Tito mengatakan, ia bersama Panglima TNI Marsekal Hadi Tjahjanto sepakat menyampaikan instruksi kepada para komandan lapangan untuk pengamanan. Dalam instruksi tersebut, personel diminta hanya membawa amunisi karet tak mematikan.
Dia mengatakan penggunaan peluru karet itu pun tak asal dimuntahkan oleh petugas tanpa adanya perintah dari atasan. Selain hanya membawa peluru karet, petugas keamanan dari Polri hanya dibekali pentungan, dan tameng anti huru-hara.
Peringatan tersebut disampaikan oleh tito menjelang aksi Halalbihalal 212 di Gedung MK pada 27 Juni mendatang. Rencananya, saat pembacaan putusan tersebut, massa dari kelompok pendukung Prabowo-Sandiaga akan melakukan aksi unjuk rasa damai di sekitaran MK atau Jalan Merdeka Barat, Jakarta Pusat.

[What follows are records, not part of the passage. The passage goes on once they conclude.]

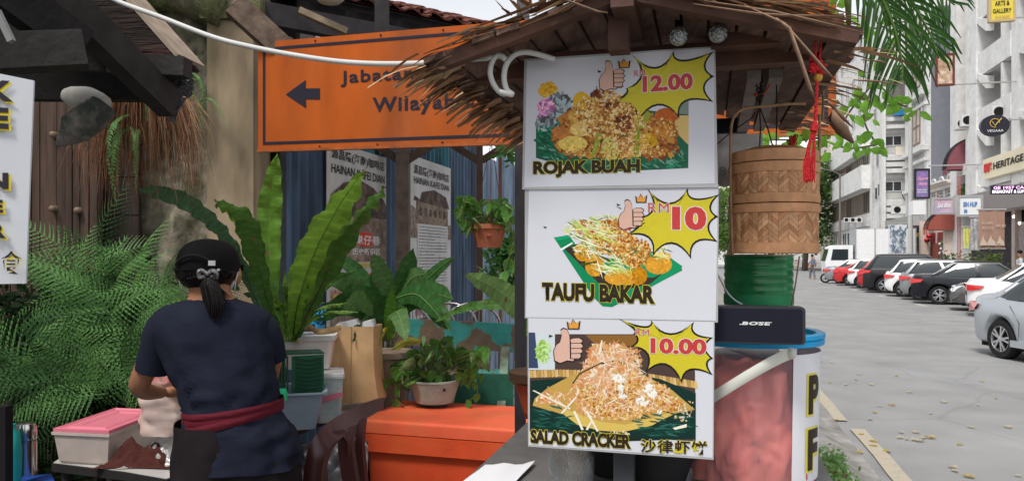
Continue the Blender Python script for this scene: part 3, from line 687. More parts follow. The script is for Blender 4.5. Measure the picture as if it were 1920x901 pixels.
# ---------------------------------------------------------------- awnings
def awning(name, label, D, px0, px1, py_top, py_bot, depth, ms, nst, fold=.25):
    t = thing(name, label, 'awning')
    b0, b1 = bD(px1, D), bD(px0, D - depth); zt, zb = zD(px1, py_top, D), zD(px1, py_bot, D - depth)
    zt = max(zt, zb + .9)
    for i in range(nst):
        c0, c1 = lerp(b0, b1, i / nst), lerp(b0, b1, (i + 1) / nst); m = bl(); rows = []
        for k in range(9):
            w = pi / 2 * k / 8; a = D - depth * sin(w); z = zb + (zt - zb) * cos(w); rows.append([(a, c0, z + .03), (a, (c0 + c1) / 2, z), (a, c1, z + .03)])
        rows.append([(D - depth, c0, zb - fold), (D - depth, (c0 + c1) / 2, zb - fold - .05), (D - depth, c1, zb - fold)])
        m.grid(rows); obj('canvas_panel', m, ms[i % len(ms)], t, smooth=60)
        m = bl(); m.tube([(D - depth * sin(pi / 2 * k / 8) - .01, c0, zb + (zt - zb) * cos(pi / 2 * k / 8) + .045) for k in range(9)], .025, 5); obj('rib', m, trimb, t)
    for c in (b0, b1):
        m = bl(); m.poly([(D - depth * sin(pi / 2 * k / 8), c, zb + (zt - zb) * cos(pi / 2 * k / 8)) for k in range(9)] + [(D, c, zb)]); obj('end_panel', m, ms[0], t)
    return t
awning('awning', 'dusty red and orange striped round awning over the red shopfront', DB - .2, 1730, 1797, 390, 424, 1.7, (roof_r, roof_r2), 4)
awning('awning', 'maroon ribbed awning high on the pink shophouse', DB - .0, 1776, 1821, 262, 302, 1.5, (canv_d,), 5)
# ---------------------------------------------------------------- signs
def textm(name, c, **k): return mat(name, c, rough=.6, var=0, spec=.15, **k)
ink_dark = textm('ink_dark', (.03, .028, .026)); ink_red = textm('ink_red', (.6, .04, .03)); ink_white = textm('ink_white', (.8, .8, .8)); ink_gold = textm('ink_gold', (.6, .42, .12)); ink_blue = textm('ink_blue', (.08, .2, .5))
sV = -s_   # reading direction of lettering facing the street
def sign_street(name, label, D, px0, px1, py0, py1, m, th=.25, frame=None):
    """board fixed flat on a facade; px0..px1 left/right in the photo, heights measured at px0"""
    t = thing(name, label, 'sign'); b1, b0 = bD(px0, D), bD(px1, D); z1, z0 = zD(px0, py0, D), zD(px0, py1, D)
    w = bl(); w.bb((D, b0, z0), (D + th, b1, z1)); obj('board', w, m, t)
    if frame:
        f = bl()
        for z in (z0, z1): f.bb((D - .05, b0, z - .06), (D + th, b1, z + .06))
        for b in (b0, b1): f.bb((D - .045, b - .06, z0), (D + th, b + .06, z1))
        obj('frame', f, frame, t)
    def tx(s, fb0, fz0, fw, fh, mm, bold=.02, **k):   # fractions of the board, from its left lower corner as read
        L_ = b1 - b0; H_ = z1 - z0
        text(s, S(D - .03, b1 - L_ * fb0, z0 + H_ * fz0), sV, up, L_ * fw, H_ * fh, mm, t, bold=bold, **k)
    return t, tx
t, tx = sign_street('fascia_sign', 'long cream fascia sign with red characters and dark capitals over the cafe', DA - .55, 1843, 1990, 300, 337, mat('cream_board', (.75, .68, .50), rough=.6, var=.05))
tx('華記', .02, .28, .13, .5, ink_red, .05); tx('HERITAGE ESSENCE', .17, .34, .80, .34, ink_dark, .03)
def sign_cross(name, label, px0, px1, py0, py1, b, m, th=.2, frame=None):
    """board standing out from the buildings, facing down the street"""
    t = thing(name, label, 'sign')
    p0, p1 = Ps(px0, py1, b), Ps(px1, py0, b); q0 = Ps(px0, py0, b); w_ = (p1 - p0).dot(n_); a0 = p0.dot(n_); z0, z1 = p0.z, q0.z
    w = bl(); w.bb((a0, b, z0), (a0 + w_, b + th, z1)); obj('board', w, m, t)
    if frame:
        f = bl()
        for z in (z0, z1): f.bb((a0 - .04, b - .03, z - .05), (a0 + w_ + .04, b + th, z + .05))
        for a in (a0, a0 + w_): f.bb((a - .05, b - .027, z0), (a + .05, b + th, z1))
        obj('frame', f, frame, t)
    def tx(s, fx, fz, fw, fh, mm, bold=.02, **k):
        text(s, S(a0 + w_ * fx, b - .02, z0 + (z1 - z0) * fz), n_, up, w_ * fw, (z1 - z0) * fh, mm, t, bold=bold, **k)
    def arm(z, a_to, r_=.04):
        f = bl(); f.tube([(a0 + w_, b + th / 2, z), (a_to, b + th / 2, z)], r_, 6); obj('bracket', f, metal_g, t)
    return t, tx, arm, (a0, w_, z0, z1)
t, tx, arm, q = sign_cross('hanging_sign', 'yellow box sign for a gallery high on the white tower', 1856, 1902, -45, 40, 36, mat('yellow_board', (.72, .58, .08), rough=.5, var=.04), frame=mat('tan_frame', (.5, .38, .2), rough=.6))
tx('STREET', .12, .46, .76, .10, ink_dark); tx('ARTS &', .2, .32, .6, .11, ink_dark); tx('GALLERY', .12, .16, .76, .10, ink_dark); tx('艺术画廊', .2, .04, .6, .07, ink_gold); arm(q[2] + .1, DA)
t, tx, arm, q = sign_cross('led_sign', 'black LED sign with pink capitals under the cafe fascia', 1858, 1935, 348, 364, 31.5, mat('led_black', (.02, .015, .03), rough=.3, var=0), th=.15)
led = mat('led_pink', (.8, .3, .7), emit=(1, .62, .95), estr=.9, var=0); led2 = mat('led_white', (.8, .8, .8), emit=(.95, .85, 1), estr=.9, var=0)
tx('GE 1957 CAFE', .06, .56, .88, .34, led, .02); tx('BREAKFAST & LUNCH', .03, .1, .94, .36, led2, .02); arm(q[3] + .05, q[0] + q[1], .03)
t, tx, arm, q = sign_cross('hanging_sign', 'plain white box sign with blue lettering beside the maroon awning ledge', 1797, 1841, 368, 404, 36.5, mat('white_lightbox', (.78, .80, .80), rough=.4, var=.03), th=.25, frame=metal_g)
tx('SIN HUP', .2, .45, .6, .26, ink_blue, .04); tx('云', .22, .12, .16, .2, ink_blue, .05); arm(q[3] + .4, DA + .1)
t, tx, arm, q = sign_cross('hanging_sign', 'lavender blue sign board with pink script above the red striped awning', 1751, 1788, 372, 400, 43, mat('lavender_board', (.36, .34, .56), rough=.5, var=.25, vscale=1, col2=(.62, .42, .48)), th=.25, frame=metal_g)
tx('Spa Bliss', .12, .3, .7, .4, ink_white, .03, shear=.3); arm(q[3] + .1, DB - .1)
t, tx, arm, q = sign_cross('hanging_sign', 'tall blue to purple hanging sign in a black frame beside the grey pole', 1716, 1742, 318, 371, 46, mat('purple_board', (.16, .17, .36), rough=.5, var=.1, col2=(.30, .17, .40)), th=.2, frame=trimb)
tx('Elegance', .12, .60, .74, .14, mat('pink_ink', (.7, .35, .5), var=0), .03, shear=.4); tx('Beauty', .2, .42, .62, .14, mat('pink_ink', (.7, .35, .5), var=0), .03, shear=.4); tx('HAIR & NAIL', .15, .26, .7, .05, ink_white); tx('SPA STUDIO', .15, .18, .7, .05, ink_white); arm(q[3] + .2, DB)
# white box board below it
t, tx, arm, q = sign_cross('hanging_sign', 'blank white box hanging below the purple sign', 1712, 1736, 376, 402, 45.2, mat('white_lightbox', (.78, .80, .80)), th=.9)
# framed brown picture board on the slate wall
t, tx, arm, q = sign_cross('picture_board', 'brown picture board in front of the slate grey side wall', 1756, 1788, 103, 160, 41, mat('brown_picture', (.42, .27, .18), rough=.6, var=.4, vscale=2.5, col2=(.62, .48, .36)), th=.12, frame=mat('dark_red_frame', (.15, .04, .04)))
arm(q[2], DA + .5)
# round black sign
def round_sign():
    t = thing('round_sign', 'round black sign with a gold emblem fixed by the angular balconies', 'sign')
    b = 33.5; c = Ps(1866, 235, b); rx = 23 / F * c.y * 1.05; rz_ = 20 / F * c.y
    a = c.dot(n_)
    m = bl(); m.prism([(a + rx * cos(2 * pi * k / 40), b, c.z + rz_ * sin(2 * pi * k / 40)) for k in range(40)], (0, .22, 0)); obj('disc', m, mat('sign_black', (.03, .028, .04), rough=.35, var=0), t)
    g = bl(); g.tube([(a - .12, b - .03, c.z + .16), (a - .02, b - .03, c.z - .02), (a + .22, b - .03, c.z + .27)], .022, 5)
    g.tube([(a - .02 + .17 * cos(w), b - .03, c.z + .09 + .17 * sin(w)) for w in [k * .45 for k in range(12)]], .014, 5); obj('emblem', g, ink_gold, t)
    text('VEGAAA', S(a - .28, b - .015, c.z - .26), n_, up, .56, .1, ink_white, t)
    g = bl(); g.tube([(a, b + .1, c.z + rz_ * .5), (DA, b + .1, c.z + rz_ * .5)], .03, 5); obj('bracket', g, metal_g, t)
round_sign()
# banners at shop level
def banner(name, label, px0, px1, py0, py1, b, m, cat='banner', th=.03):
    t = thing(name, label, cat); p0, p1 = Ps(px0, py1, b), Ps(px1, py0, b); a0 = p0.dot(n_); a1 = p1.dot(n_); z0 = p0.z; z1 = Ps(px0, py0, b).z; rows = []
    for i in range(9):
        z = lerp(z0, z1, i / 8); rows.append([(lerp(a0, a1, j / 8), b + .03 * sin(j * 1.7 + i * .3) * (1 - i / 8 * .6), z) for j in range(9)])
    m_ = bl(); m_.grid(rows); obj('cloth', m_, m, t, smooth=True)
    f = bl(); f.tube([(a0 - .05, b, z1), (a1 + .05, b, z1)], .03, 6); f.tube([(a0 - .02, b, z0), (a1 + .02, b, z0)], .02, 6); obj('rod', f, metal_g, t)
    return t, a0, a1, z0, z1
t, a0, a1, z0, z1 = banner('banner', 'white banner crowded with blue ink sketches in front of the pale block', 1666, 1700, 419, 474, 49, mat('sketch_cloth', (.66, .69, .71), rough=.7, var=.1))
rr = random.Random(4); m = bl()
for k in range(60):
    a, z = rr.uniform(a0 + .1, a1 - .1), rr.uniform(z0 + .1, z1 - .1); pts = [(a, 48.95, z)]
    for q in range(4): pts.append((min(a1 - .05, max(a0 + .05, pts[-1][0] + rr.uniform(-.14, .14))), 48.95, min(z1 - .05, max(z0 + .05, pts[-1][2] + rr.uniform(-.16, .16)))))
    m.tube(pts, rr.uniform(.008, .02), 4)
obj('ink_drawing', m, mat('sketch_ink', (.16, .24, .33), var=0), t)
t, a0, a1, z0, z1 = banner('banner', 'brown banner with pale jug drawings beside the cafe pillar', 1835, 1884, 393, 466, 31, mat('brown_cloth', (.36, .22, .165), rough=.8, var=.08))
m = bl()
for k, (fa, w_) in enumerate(((.15, .12), (.45, .16), (.8, .14))):
    a = lerp(a0, a1, fa); m.prism([(a - w_, 30.94, z0 + .12), (a + w_, 30.94, z0 + .12), (a + w_ * .9, 30.94, z0 + .25), (a + w_ * .2, 30.94, z0 + .36), (a, 30.94, z0 + .5), (a - w_ * .5, 30.94, z0 + .3)][::-1], (0, .004, 0))
obj('jug_drawing', m, mat('pale_print', (.55, .45, .36), var=0), t)
for k, (fa, fz, s_t) in enumerate(((.1, .62, 'KOPI'), (.12, .50, 'ROTI'), (.62, .55, '茶室'))): text(s_t, S(lerp(a0, a1, fa), 30.93, lerp(z0, z1, fz)), n_, up, .34, .1, mat('pale_print', (.55, .45, .36)), t)
t, a0, a1, z0, z1 = banner('banner', 'narrow grey banner with faint pictures left of the brown banner', 1820, 1835, 407, 468, 32.5, mat('grey_print', (.52, .52, .5), rough=.7, var=.35, vscale=4, col2=(.3, .3, .32)))
t, a0, a1, z0, z1 = banner('banner', 'green and yellow narrow banner beside the red pipes', 1806, 1819, 425, 466, 33.5, mat('green_print', (.45, .55, .35), rough=.7, var=.25, vscale=3, col2=(.6, .55, .08)))
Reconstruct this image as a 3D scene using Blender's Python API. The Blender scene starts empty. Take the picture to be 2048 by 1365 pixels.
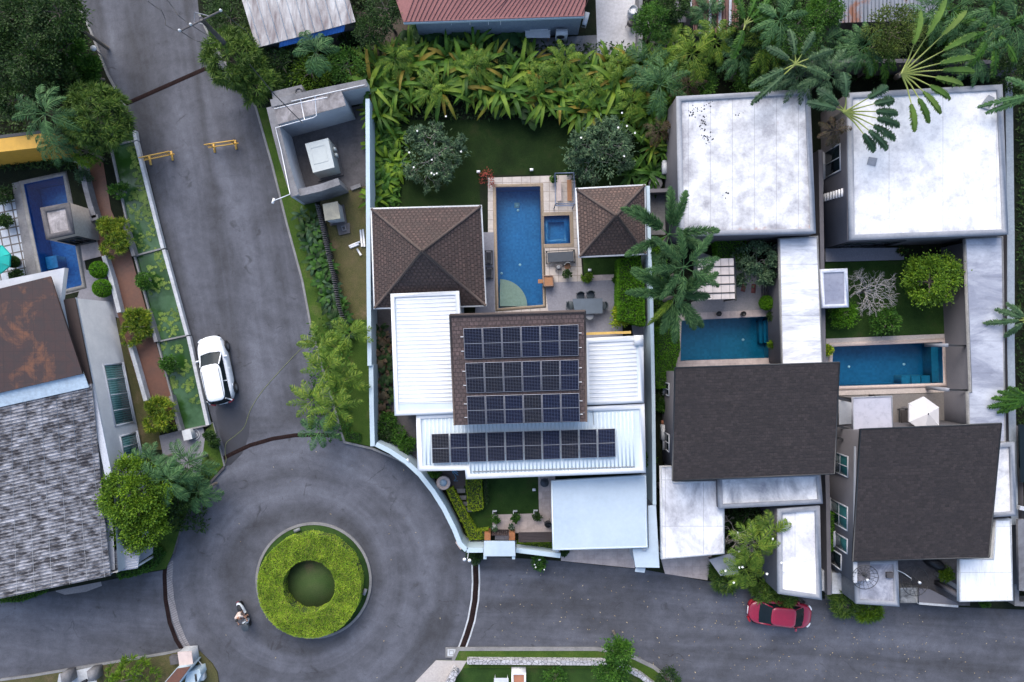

Kelompok yang mengatasnamakan Gerakan Nasional Kedaulatan Rakyat (GNKR) tersebut memberikan tema aksi demonstrasi damai itu sebagai Halalbihalal 212 2019. Kelompok GNKR ini sudah kerap melakukan unjuk rasa damai di Patung Kuda, Merdeka Barat, sejak sidang perdana MK pada 14 Juni lalu.
Kemarin (24/6), Karo Penmas Mabes Polri Brigjen Dedi Prasetyo mengatakan, untuk pengamanan sidang putusan MK, Polri bersama Tentara Nasional Indonesia (TNI) akan menerjunkan sekitar 47 ribu personel keamanan. Sebanyak 17 ribu dari satuan militer, sedangkan sekitar 28 ribu dari korps kepolisian. Sebanyak 2.000 personel keamanan Pemerintah Provinsi (Pemprov) DKI Jakarta juga ikut membantu pengamanan Ibu Kota pada 27 Juni.
Dedi menerangkan, sebanyak 13 ribu personel gabung Polri dan TNI akan melakukan pengamanan di MK. Sedangkan yang lainnya tersebar untuk siaga pada objek-objek vital pemerintahan dan perekonomian, serta perkantoran wakil negara asing.